Oracle complexity: For general convex constraints, stochastic value oracle models require $O(1/\varepsilon^5)$ calls for $O(\varepsilon)$ -approximation in the worst case (Pedramfar et al., 2023).

Key open questions remain:

Can the $0.401$ approximation for multilinear extension maximization under down-closed constraints be further improved, as the inapproximability barrier is $0.478$ (Buchbinder et al., 2023)?
Do adaptive or history-dependent strategies exploiting the new “history-aware” bounds enable further progress (Buchbinder et al., 2023)?
Under which settings (e.g., additional structure, dynamic/adversarial, composite constraints) can the known performance gaps be narrowed?

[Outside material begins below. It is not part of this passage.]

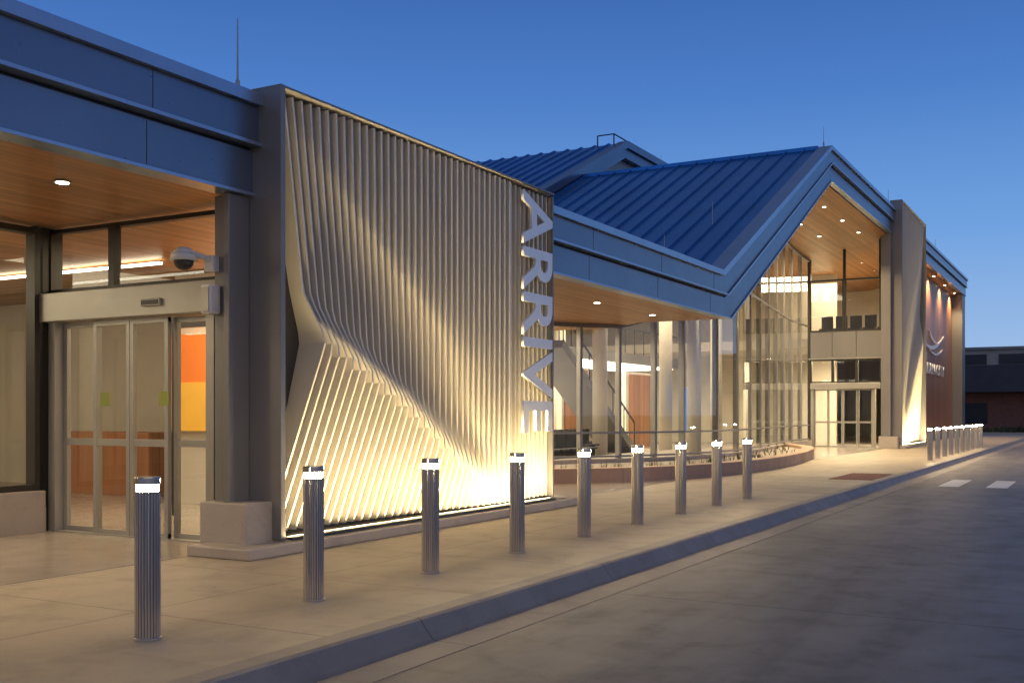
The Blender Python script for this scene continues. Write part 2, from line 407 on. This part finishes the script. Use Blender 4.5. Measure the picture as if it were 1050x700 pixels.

7. Impact and Broader Significance

DR-submodularity has fundamentally reshaped understanding of non-convex optimization in both discrete and continuous settings. The extension of the diminishing returns paradigm to richer domains has allowed for algorithmic advances in areas previously considered intractable:

DR-submodularity underlies algorithms that efficiently bridge the gap between combinatorial and convex optimization, leveraging multilinear relaxations and randomized rounding.
The clear separation between submodularity and DR-submodularity on lattices has elucidated sources of algorithmic hardness, indicating the necessity of the diminishing returns property for tractability especially outside the Boolean cube (Gottschalk et al., 2015).
Theoretical results on inapproximability, tight lower bounds, and oracle complexity expose intrinsic barriers and guide algorithm development.

Recent frameworks unify diverse settings—monotone/non-monotone, continuous/lattice, deterministic/stochastic, full-information/bandit/zero-order feedback—offering a comprehensive, modular toolbox for non-convex and non-monotone optimization with rigorous guarantees (Pedramfar et al., 2023, Pedramfar et al., 27 Apr 2024).

This synthesis reflects the depth and diversity of DR-submodular optimization, encompassing rigorous theoretical analysis, algorithmic innovation, and practical applications across machine learning, data science, and operations research.